Afinal as pessoas querem ou não querem trabalhar?
Na semana passada ao tentarmos almoçar no Centro do Funchal quase todas esplanadas estavam cheias, até que encontrámos uma com mesas disponíveis. Sentámos e passado alguns minutos uma funcionária veio junto a nós e informou-nos que dado os pedidos que já tinham para executar, o nosso almoço demoraria pelo menos 45 minutos a ser preparado.

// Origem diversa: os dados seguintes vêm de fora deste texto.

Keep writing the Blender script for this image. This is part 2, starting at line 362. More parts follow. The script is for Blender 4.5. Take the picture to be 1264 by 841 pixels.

Perguntámos a razão de tal atraso e respondeu-nos que não era que os pedidos fossem muitos, mas estavam com pouco pessoal tanto para servir como na cozinha finalizando com a afirmação: ”sabe, as pessoas não querem trabalhar”.
Ao ouvir, mais uma vez, esta frase relembrei o que costumava ensinar aos meus alunos nas aulas de Economia do Trabalho. No modelo introdutório simples que lhes apresentava o indivíduo tirava satisfação dos bens que consumia e do lazer (ou ócio) que tinha. Como surgia então o trabalho? O trabalho era uma parte do lazer que o indivíduo vendia no mercado para receber um salário/rendimento que lhe permita comprar os bens que lhe traziam satisfação. Assim o indivíduo perdia satisfação ao reduzir o tempo de lazer, mas essa redução era mais do que compensada pelo aumento do consumo de bens que o salário lhe permitia obter. Neste modelo ninguém quer trabalhar por trabalhar, mas trabalha para ter mais bem-estar do que teria sem trabalhar devido ao nível de vida que o rendimento do trabalho lhe permite ter.

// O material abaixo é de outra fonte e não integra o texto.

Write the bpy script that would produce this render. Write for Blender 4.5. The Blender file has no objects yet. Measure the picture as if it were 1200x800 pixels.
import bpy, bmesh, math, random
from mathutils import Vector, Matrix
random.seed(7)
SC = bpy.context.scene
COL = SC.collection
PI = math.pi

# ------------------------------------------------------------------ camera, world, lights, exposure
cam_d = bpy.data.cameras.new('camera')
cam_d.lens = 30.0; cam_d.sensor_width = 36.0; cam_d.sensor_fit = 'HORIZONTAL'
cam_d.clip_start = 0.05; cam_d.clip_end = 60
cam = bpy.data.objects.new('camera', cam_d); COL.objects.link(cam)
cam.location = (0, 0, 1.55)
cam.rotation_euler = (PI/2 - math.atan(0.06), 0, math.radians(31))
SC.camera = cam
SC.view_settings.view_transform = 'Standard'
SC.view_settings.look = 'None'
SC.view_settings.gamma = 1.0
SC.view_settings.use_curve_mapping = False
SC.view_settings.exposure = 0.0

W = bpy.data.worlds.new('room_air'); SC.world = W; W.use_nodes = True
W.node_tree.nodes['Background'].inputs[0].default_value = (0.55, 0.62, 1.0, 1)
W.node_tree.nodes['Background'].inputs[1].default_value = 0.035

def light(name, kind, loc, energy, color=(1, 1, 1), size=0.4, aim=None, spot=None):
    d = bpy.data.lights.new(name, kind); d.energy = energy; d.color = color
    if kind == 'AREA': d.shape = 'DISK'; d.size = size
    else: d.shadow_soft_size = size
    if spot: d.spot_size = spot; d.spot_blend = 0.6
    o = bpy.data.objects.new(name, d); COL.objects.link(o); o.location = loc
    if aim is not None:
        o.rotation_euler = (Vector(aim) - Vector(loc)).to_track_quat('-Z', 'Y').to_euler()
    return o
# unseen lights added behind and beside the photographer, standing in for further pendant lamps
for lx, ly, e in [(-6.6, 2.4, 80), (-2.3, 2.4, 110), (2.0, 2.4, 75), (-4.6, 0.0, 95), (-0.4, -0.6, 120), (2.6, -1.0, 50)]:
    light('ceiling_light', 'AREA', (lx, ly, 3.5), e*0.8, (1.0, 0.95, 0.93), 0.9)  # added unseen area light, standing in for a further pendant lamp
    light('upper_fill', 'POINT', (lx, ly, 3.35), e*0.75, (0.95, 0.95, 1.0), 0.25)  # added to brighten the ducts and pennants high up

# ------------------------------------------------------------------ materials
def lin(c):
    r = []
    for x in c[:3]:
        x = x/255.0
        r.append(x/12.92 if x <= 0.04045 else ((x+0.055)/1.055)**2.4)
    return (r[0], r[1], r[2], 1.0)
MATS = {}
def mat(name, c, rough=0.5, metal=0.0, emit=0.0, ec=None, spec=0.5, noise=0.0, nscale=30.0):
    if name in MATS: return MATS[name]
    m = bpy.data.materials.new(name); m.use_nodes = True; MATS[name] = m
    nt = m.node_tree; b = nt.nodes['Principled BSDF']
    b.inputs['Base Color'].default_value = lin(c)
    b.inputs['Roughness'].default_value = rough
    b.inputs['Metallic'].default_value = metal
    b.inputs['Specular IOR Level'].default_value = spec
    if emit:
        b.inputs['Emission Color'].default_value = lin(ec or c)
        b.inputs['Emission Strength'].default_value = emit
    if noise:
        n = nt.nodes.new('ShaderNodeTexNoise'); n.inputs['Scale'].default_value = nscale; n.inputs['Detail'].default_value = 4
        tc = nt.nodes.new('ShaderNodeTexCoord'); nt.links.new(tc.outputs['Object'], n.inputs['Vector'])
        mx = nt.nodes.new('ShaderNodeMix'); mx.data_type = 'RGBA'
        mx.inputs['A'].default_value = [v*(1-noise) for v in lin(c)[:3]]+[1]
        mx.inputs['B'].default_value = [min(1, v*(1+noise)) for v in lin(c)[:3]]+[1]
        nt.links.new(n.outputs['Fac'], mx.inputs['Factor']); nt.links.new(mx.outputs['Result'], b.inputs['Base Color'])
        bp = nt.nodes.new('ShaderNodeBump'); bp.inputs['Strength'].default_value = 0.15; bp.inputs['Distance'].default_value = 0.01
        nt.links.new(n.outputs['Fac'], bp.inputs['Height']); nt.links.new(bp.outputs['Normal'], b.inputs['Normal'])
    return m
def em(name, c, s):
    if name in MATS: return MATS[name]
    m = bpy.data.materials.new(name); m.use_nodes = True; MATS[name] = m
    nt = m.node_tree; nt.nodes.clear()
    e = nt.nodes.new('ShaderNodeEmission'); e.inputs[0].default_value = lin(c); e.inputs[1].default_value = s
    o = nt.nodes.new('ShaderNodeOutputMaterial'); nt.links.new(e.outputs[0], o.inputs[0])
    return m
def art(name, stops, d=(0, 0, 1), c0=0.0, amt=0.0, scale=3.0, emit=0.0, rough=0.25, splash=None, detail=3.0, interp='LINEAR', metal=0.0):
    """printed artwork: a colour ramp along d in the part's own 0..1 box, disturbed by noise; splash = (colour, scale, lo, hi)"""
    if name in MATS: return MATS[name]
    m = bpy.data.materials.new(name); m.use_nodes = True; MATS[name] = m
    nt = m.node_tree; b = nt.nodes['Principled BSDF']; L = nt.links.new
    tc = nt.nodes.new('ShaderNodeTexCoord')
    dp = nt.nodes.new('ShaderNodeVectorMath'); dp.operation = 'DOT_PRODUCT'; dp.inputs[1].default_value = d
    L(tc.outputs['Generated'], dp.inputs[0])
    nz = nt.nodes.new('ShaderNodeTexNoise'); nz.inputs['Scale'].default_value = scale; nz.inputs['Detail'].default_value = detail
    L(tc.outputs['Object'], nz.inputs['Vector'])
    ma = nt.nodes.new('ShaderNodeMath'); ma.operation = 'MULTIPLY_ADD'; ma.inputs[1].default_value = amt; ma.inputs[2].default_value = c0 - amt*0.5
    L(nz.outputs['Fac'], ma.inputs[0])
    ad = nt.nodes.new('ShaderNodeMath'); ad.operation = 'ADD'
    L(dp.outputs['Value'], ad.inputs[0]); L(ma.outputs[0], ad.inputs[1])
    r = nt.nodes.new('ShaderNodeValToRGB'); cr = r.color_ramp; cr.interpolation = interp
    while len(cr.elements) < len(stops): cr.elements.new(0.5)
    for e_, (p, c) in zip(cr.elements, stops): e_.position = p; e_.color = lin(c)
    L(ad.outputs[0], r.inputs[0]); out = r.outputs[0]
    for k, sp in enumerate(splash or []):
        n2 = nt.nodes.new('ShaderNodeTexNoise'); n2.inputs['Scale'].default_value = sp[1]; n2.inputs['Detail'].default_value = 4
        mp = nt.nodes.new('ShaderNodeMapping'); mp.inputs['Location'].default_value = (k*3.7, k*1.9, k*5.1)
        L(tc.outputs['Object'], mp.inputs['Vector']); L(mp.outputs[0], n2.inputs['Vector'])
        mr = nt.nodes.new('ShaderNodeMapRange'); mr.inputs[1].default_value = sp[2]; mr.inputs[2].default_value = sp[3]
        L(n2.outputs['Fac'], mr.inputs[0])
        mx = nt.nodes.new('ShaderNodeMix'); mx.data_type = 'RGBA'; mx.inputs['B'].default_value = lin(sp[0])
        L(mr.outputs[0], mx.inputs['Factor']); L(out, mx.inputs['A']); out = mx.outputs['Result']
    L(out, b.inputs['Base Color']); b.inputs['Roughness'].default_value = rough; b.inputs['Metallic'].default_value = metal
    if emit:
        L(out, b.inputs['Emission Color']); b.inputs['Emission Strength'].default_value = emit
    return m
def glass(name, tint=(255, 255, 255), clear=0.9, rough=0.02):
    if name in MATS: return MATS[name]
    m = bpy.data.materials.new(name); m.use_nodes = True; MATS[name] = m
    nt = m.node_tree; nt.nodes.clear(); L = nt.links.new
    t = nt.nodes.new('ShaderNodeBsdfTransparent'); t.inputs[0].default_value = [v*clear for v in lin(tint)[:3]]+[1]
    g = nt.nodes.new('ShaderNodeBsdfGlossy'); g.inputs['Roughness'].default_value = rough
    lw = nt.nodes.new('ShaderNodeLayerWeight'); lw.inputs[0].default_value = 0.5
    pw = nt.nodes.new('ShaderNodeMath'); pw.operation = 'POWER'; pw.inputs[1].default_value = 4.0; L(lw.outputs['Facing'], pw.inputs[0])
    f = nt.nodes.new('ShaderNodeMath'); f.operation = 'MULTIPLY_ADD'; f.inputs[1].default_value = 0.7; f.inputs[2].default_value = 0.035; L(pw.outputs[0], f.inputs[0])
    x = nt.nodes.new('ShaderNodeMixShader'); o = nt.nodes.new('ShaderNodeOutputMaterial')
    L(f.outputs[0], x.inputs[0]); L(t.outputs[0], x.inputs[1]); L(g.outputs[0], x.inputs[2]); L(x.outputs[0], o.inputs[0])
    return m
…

Será que “as pessoas não querem trabalhar”? As ditas “pessoas que não querem trabalhar” estão a dizer que as condições que lhe estão a ser oferecidas não são as necessárias para melhorarem o seu bem-estar começando a trabalhar. Existem dois modos de passarem a trabalhar: 1) melhorando as condições de trabalho com melhores salários (ou menos impostos) ou empregos mais amigos das famílias ou 2) diminuindo o seu bem-estar quando não trabalha, ou seja, havendo uma diminuição dos apoios. Para mim não tenho dúvidas que a primeira opção é a melhor, apesar de constatar que muitos são defensores da segunda, pondo em causa o mínimo de bem-estar que o Estado Social deve garantir.
A teoria económica apresenta exceções ao modelo acima como, por exemplo, o caso dos viciados em trabalho para os quais o bem-estar vem do trabalho e não do lazer, mas estes parecem ser poucos pois das muitas conversas que tive com reformados/aposentados ao longo da minha vida quase todos me referiram que estavam no melhor período das suas vidas. Também as gerações mais novas não me parecem viciadas em trabalho porque procuram cada vez mais o equilíbrio entre o trabalho, a família, o lazer e a preservação da saúde mental. Por isso o correto será dizer: as pessoas não querem trabalhar nas condições que lhes são oferecidas.
Veja-se o caso dos jovens (e outros) que não quiseram trabalhar em Portugal, mas estão felizes a trabalhar no estrangeiro. Afinal estes jovens querem ou não querem trabalhar?